Analogi di atas bukan untuk menjustifikasi kebohongan, tapi itu cara gue untuk menghadapi kebohongan. Kebohongan itu udah terjadi; tiket kita udah digadaikan, terus mau diapain? Ya, orang yang bohong salah. Not necessarily salah kita (gue sih dalam kasus ini) dia berbohong. Tapi, ya masa gue harus marah terus? Waktu gue tahu gue terjebak di dunia kebohongan, gue gak marah sama sekali. Gue gak nangis, gue gak teriak, gue gak mengutuk. Gue dengan santainya nanya kenapa dia berbohong. Kenapa dia menggadaikan tiket gue ke dunia nyata. Dengan alasan bodoh pun, gue gak boleh marah. Harusnya nggak marah. Gue perlahan-lahan mulai menganalisis kenapa dia begitu, dan berusaha memahami posisinya. (Tapi apa dia pernah mikirin perasaan gue yang dibohongi? Entahlah.)

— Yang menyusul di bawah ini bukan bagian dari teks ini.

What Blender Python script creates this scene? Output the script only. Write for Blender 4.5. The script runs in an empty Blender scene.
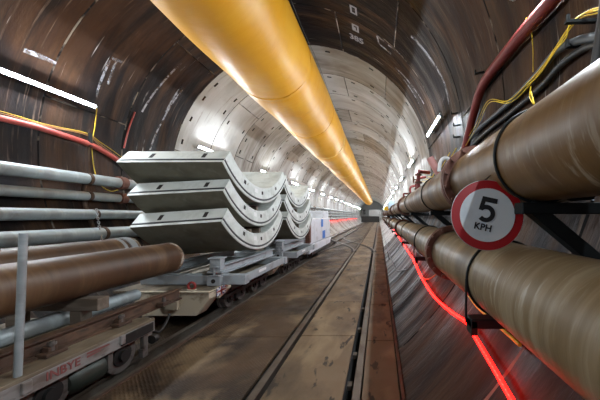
import bpy, bmesh, math, random
from math import sin, cos, pi, radians, sqrt, atan2
from mathutils import Vector, Matrix
random.seed(7)
S = bpy.context.scene
COL = S.collection
# ---------------------------------------------------------------- layout constants (metres)
R, AZ = 3.7, 2.775            # tunnel inner radius, height of its axis above the walkway
CX, CZ, F = 2.22, 1.58, 280.0  # eye point, focal length in pixels
VX, VY = 379.0, 216.0
RING, J0 = 1.57, 8.0         # ring width, joint between stained and clean rings
YN, YF = -5.0, 92.0

def wall(px, py, rad=R - 0.04):
    """point on the lining seen in that direction from the eye point"""
    dx, dz = (px - VX) / F, (VY - py) / F
    ox, oz = CX, CZ - AZ
    a = dx * dx + dz * dz; b = ox * dx + oz * dz; c = ox * ox + oz * oz - rad * rad
    t = (-b + sqrt(b * b - a * c)) / a
    return Vector((CX + dx * t, t, CZ + dz * t))

# ---------------------------------------------------------------- materials
MATS = {}
def mat(name, base, rough=0.6, metal=0.0, layers=(), bump=None, coord='Object', emit=None, spec=0.5, rough_var=None, coat=0):
    m = bpy.data.materials.new(name); m.use_nodes = True
    nt = m.node_tree; N = nt.nodes; L = nt.links
    bs = N['Principled BSDF']
    bs.inputs['Roughness'].default_value = rough
    bs.inputs['Metallic'].default_value = metal
    bs.inputs['Specular IOR Level'].default_value = spec
    bs.inputs['Coat Weight'].default_value = coat
    tc = N.new('ShaderNodeTexCoord')
    def noise(scale, detail=5, seed=0.0, dist=0.0, rg=0.55):
        mp = N.new('ShaderNodeMapping'); mp.inputs['Scale'].default_value = scale
        mp.inputs['Location'].default_value = (seed, seed * 1.7, seed * .6)
        L.new(tc.outputs[coord], mp.inputs['Vector'])
        n = N.new('ShaderNodeTexNoise'); n.inputs['Scale'].default_value = 1.0
        n.inputs['Detail'].default_value = detail; n.inputs['Roughness'].default_value = rg
        n.inputs['Distortion'].default_value = dist
        L.new(mp.outputs[0], n.inputs['Vector']); return n.outputs['Fac']
    def rng(src, lo, hi, a=0.0, b=1.0):
        r = N.new('ShaderNodeMapRange'); r.inputs[1].default_value = lo; r.inputs[2].default_value = hi
        r.inputs[3].default_value = a; r.inputs[4].default_value = b; L.new(src, r.inputs[0]); return r.outputs[0]
    def mul(a, b):
        q = N.new('ShaderNodeMath'); q.operation = 'MULTIPLY'; L.new(a, q.inputs[0]); L.new(b, q.inputs[1]); return q.outputs[0]
    rgb = N.new('ShaderNodeRGB'); rgb.outputs[0].default_value = (*base, 1); cur = rgb.outputs[0]
    for k, ly in enumerate(layers):
        col, sc, lo, hi, st = ly[:5]
        f = rng(noise(sc, 6, 3.1 * k + 1.3, 0.3), lo, hi, 0, st)
        if len(ly) > 5:   # broken up by a second noise
            sc2, lo2, hi2 = ly[5:8]
            f = mul(f, rng(noise(sc2, 4, 5.7 * k + 2.9), lo2, hi2))
        mx = N.new('ShaderNodeMix'); mx.data_type = 'RGBA'
        L.new(f, mx.inputs['Factor']); L.new(cur, mx.inputs['A']); mx.inputs['B'].default_value = (*col, 1)
        cur = mx.outputs['Result']
    L.new(cur, bs.inputs['Base Color'])
    if rough_var:
        sc, lo, hi, a, b = rough_var
        L.new(rng(noise(sc, 4, 9.0), lo, hi, a, b), bs.inputs['Roughness'])
    if bump:
        sc, st, dist = bump[:3]
        bp = N.new('ShaderNodeBump'); bp.inputs['Strength'].default_value = st; bp.inputs['Distance'].default_value = dist
        h = noise(sc, 6, 4.2)
        L.new(h, bp.inputs['Height']); L.new(bp.outputs[0], bs.inputs['Normal'])
        if len(bump) > 3:   # raised stud pattern of tread plate
            s2 = bump[3]
            mp = N.new('ShaderNodeMapping'); mp.inputs['Scale'].default_value = (s2, s2, s2); mp.inputs['Rotation'].default_value = (0, 0, .785)
            L.new(tc.outputs[coord], mp.inputs['Vector'])
            v = N.new('ShaderNodeTexVoronoi'); v.inputs['Scale'].default_value = 1.0; v.inputs['Randomness'].default_value = 0.0
            L.new(mp.outputs[0], v.inputs['Vector'])
            b2 = N.new('ShaderNodeBump'); b2.inputs['Strength'].default_value = .7; b2.inputs['Distance'].default_value = .006
            L.new(rng(v.outputs['Distance'], .2, .35, 1, 0), b2.inputs['Height']); L.new(bp.outputs[0], b2.inputs['Normal'])
            L.new(b2.outputs[0], bs.inputs['Normal'])
    if emit:
        bs.inputs['Emission Color'].default_value = (*emit[0], 1); bs.inputs['Emission Strength'].default_value = emit[1]
    MATS[name] = m
    return m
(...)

Terus gue mulai berontak. Kenapa cuma gue yang harus menghadapi ini? Kenapa gue sendirian? Kenapa cuma gue yang harus ngerti perasaannya dia? Kenapa dia gak mikirin perasaan gue? Kenapa hal ini harus terjadi? Apa yang mesti gue lakukan? Saat bertanya pertanyaan terakhir ini, otak gue langsung meng-list pro dan kontra tindakan yang harus gue ambil. Kebetulan gue orangnya kurang bisa mengambil keputusan, jadi gue bingung lama, tertegun memandangi list yang gue udah buat sendiri.

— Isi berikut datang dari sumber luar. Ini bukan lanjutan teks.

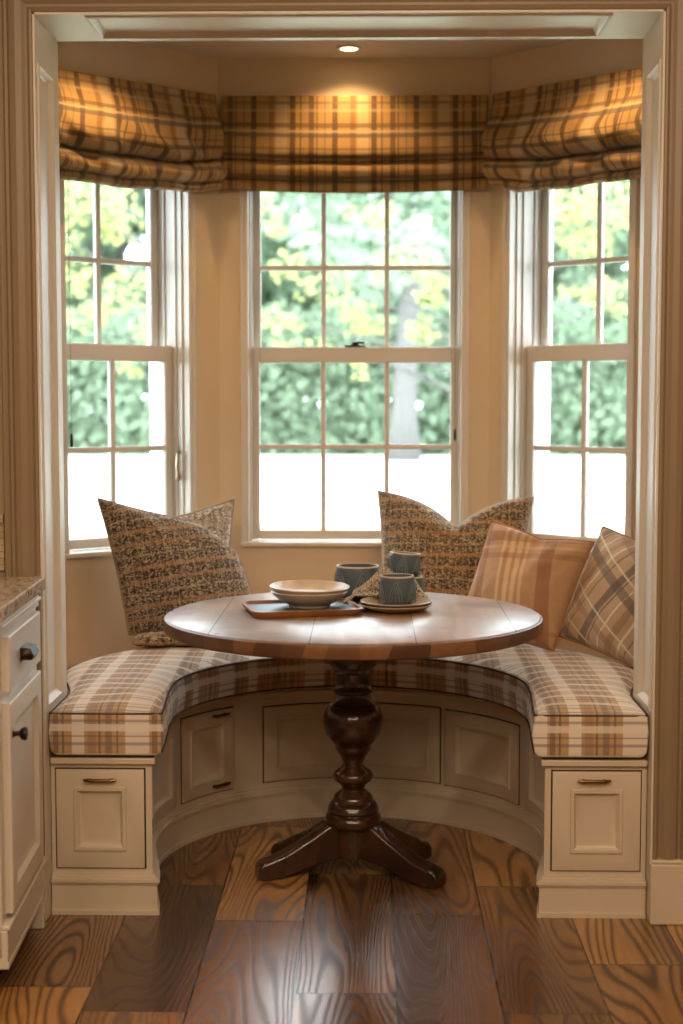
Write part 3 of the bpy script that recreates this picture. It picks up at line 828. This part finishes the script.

Prinsip gue adalah mengambil pilihan yang lebih banyak pro nya (rasanya semua orang juga begitu, ya). Gue terlalu sayang sama orang ini. Gue udah maafin kebohongan itu dari awal gue tau. Gue gak siap kalau gue harus mengganti dia, soalnya sama aja kayak mengganti bagian dari diri gue. Jadi yang gue lakukan adalah membiarkan semuanya terjadi. Gue maafin, gue tetap berhubungan baik dengan orang itu, sambil tetap berhati-hati seandainya dia melakukan hal yang sama. Rasanya, kalau dia melakukan hal yang sama lagi, gue harus gak ragu untuk membuang bagian yang busuk itu dari tubuh gue. Karena sekarang, bentuk dia udah nggak sama lagi di tubuh gue. Ada sesuatu yang bolong; kepercayaan.
(Maaf kalau isinya gak jelas. Cuma pengin curhat aja, tapi gak ngerti cara nyampeinnya gimana.)